I got called out tonight. Called out on the fact that my life is slowly heading in a distructive direction. All I could do was agree and ramble out some half witted excuses because the truth is too heavy on a night like tonight. How can you voice the fact that maybe life isn't as smooth as it seems. That there are days where you just want the world to wait. To hit snooze on life and sleep for another five, ten minutes. And then maybe you will be ready to rub the sleep from your eyes and take babysteps forward. I don't know where to start. I don't know what is the most important and which is the least. So I just let things stack up. Piles and mountains. Collecting dust and laying down stress. But I don't know what else to do.
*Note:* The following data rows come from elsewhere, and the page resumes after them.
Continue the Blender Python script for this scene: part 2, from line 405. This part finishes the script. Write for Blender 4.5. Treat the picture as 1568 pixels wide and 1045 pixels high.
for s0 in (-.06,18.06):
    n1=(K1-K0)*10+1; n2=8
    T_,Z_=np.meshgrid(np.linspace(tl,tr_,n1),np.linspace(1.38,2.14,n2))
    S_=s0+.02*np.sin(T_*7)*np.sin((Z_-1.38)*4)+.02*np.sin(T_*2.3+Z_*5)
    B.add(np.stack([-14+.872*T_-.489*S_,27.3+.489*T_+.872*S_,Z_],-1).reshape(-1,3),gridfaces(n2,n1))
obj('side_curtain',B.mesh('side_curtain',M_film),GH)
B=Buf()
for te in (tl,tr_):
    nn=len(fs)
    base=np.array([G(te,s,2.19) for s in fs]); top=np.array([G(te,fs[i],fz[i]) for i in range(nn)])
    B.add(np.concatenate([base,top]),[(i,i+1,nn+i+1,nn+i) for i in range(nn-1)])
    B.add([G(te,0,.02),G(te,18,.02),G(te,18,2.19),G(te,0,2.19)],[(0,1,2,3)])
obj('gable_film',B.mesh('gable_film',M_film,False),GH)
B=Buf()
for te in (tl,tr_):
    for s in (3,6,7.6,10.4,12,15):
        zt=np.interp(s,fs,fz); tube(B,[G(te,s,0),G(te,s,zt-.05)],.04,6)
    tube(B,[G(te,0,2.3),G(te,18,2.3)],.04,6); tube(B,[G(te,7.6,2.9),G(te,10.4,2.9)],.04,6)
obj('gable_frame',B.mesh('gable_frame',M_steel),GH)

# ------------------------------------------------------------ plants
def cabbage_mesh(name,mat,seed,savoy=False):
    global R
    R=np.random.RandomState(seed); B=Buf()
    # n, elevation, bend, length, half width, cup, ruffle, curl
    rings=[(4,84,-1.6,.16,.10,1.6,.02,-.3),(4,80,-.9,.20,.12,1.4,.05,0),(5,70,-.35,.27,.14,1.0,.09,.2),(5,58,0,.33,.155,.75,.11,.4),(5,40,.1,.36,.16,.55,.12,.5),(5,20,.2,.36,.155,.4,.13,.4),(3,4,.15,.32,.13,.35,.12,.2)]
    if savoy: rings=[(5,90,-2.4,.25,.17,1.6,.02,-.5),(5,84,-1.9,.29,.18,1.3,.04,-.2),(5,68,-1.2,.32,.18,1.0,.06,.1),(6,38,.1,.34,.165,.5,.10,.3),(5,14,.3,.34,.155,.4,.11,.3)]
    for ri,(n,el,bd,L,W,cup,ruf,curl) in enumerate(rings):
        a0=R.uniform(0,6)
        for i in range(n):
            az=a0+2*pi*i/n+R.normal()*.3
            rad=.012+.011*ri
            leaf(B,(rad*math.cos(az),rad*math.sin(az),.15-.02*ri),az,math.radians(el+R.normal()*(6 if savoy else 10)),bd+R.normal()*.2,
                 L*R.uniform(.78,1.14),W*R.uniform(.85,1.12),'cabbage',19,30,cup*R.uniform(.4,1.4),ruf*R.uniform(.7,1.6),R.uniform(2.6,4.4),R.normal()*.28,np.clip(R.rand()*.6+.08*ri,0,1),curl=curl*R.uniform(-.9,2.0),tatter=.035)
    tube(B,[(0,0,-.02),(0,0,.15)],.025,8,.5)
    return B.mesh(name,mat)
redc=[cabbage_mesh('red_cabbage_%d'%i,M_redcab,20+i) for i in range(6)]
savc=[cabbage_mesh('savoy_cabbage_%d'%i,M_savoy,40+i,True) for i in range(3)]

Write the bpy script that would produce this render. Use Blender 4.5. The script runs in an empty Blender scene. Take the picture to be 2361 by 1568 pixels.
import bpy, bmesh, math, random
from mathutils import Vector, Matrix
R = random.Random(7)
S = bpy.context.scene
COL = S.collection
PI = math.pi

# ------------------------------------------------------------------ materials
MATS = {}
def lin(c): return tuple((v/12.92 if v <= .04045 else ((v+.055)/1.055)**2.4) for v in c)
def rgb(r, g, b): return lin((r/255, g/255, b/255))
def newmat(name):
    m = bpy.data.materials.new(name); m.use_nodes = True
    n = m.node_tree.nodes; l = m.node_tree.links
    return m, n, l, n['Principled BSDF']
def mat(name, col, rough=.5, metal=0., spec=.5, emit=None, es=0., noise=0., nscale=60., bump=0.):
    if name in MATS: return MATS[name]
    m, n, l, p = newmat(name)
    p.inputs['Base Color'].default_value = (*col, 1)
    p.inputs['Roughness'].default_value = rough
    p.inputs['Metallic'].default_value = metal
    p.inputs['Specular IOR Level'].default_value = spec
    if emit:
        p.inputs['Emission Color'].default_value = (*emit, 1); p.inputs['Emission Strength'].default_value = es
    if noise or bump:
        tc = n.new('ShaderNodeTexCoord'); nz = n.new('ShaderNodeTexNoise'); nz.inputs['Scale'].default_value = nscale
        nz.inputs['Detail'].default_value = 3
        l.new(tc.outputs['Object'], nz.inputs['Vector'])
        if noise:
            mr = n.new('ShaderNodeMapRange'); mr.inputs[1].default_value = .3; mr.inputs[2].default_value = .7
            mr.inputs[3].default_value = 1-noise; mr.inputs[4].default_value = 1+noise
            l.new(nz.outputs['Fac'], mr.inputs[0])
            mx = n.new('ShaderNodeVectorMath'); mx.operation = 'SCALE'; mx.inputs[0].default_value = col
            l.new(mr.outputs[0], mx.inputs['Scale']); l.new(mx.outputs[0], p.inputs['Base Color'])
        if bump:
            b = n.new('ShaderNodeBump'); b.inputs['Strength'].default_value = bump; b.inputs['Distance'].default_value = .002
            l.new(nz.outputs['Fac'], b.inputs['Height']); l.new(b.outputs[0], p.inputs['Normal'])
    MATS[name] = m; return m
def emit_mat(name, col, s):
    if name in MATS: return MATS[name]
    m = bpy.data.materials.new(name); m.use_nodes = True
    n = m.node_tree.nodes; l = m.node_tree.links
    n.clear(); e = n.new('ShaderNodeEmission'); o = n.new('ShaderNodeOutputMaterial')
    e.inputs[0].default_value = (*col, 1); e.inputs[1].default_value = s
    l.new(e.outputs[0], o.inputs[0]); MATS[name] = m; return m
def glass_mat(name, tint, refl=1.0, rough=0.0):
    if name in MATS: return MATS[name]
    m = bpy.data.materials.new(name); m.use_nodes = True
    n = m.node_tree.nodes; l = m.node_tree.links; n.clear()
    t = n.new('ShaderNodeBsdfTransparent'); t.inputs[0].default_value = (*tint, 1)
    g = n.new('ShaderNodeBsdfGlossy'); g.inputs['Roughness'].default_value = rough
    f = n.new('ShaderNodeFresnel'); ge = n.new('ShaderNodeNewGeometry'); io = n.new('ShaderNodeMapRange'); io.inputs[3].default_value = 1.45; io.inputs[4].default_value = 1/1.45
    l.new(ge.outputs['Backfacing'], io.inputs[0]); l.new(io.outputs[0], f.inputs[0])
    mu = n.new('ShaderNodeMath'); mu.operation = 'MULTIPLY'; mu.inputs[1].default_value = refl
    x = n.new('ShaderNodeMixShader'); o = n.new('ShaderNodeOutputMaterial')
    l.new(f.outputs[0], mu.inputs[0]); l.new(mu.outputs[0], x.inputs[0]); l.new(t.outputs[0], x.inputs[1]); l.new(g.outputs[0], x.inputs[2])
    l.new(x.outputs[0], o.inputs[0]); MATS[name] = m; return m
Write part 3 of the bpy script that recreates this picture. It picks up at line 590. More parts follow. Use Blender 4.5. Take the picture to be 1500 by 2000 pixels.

It feels like all I can do is tell myself I'll do it later. I'll deal with it later. Hoping by some off chance it will just dissapear or work out on it's own. My room is cluttered and so is my mind. Lists and tasks to cross off and put behind. Maybe is it so hard to say, maybe I'm just, maybe I'm just not that happy? Not anymore.

August 17, 2010

6 in the morn.

Sometimes I just don't want to come home. Sometimes I don't want to end the night feeling worn down, hurt and angry. Sometimes I don't want to look around and see not what I have but what I don't have any longer. Sometimes I just want to feel like I'm coming home to something. Something that will last longer then a week, a month... something stable. Sometimes I don't want to have that constant worry that everything I have in my life is just temporary. I don't want to wake up every morning thinking about where I'm going to go next. When the next move will be. Where I'll have to go then. Or how another friendship will wind down. Another place to add to the list of settings that will go unfamiliar because I'm no longer welcome there or that time has past by. Sometimes I get tired of living out of boxes and not really having anywhere to call home. Sometimes I get lonely. Or maybe lately I just feel lonely all the time because I'm waiting for everything I have now to pack up and leave.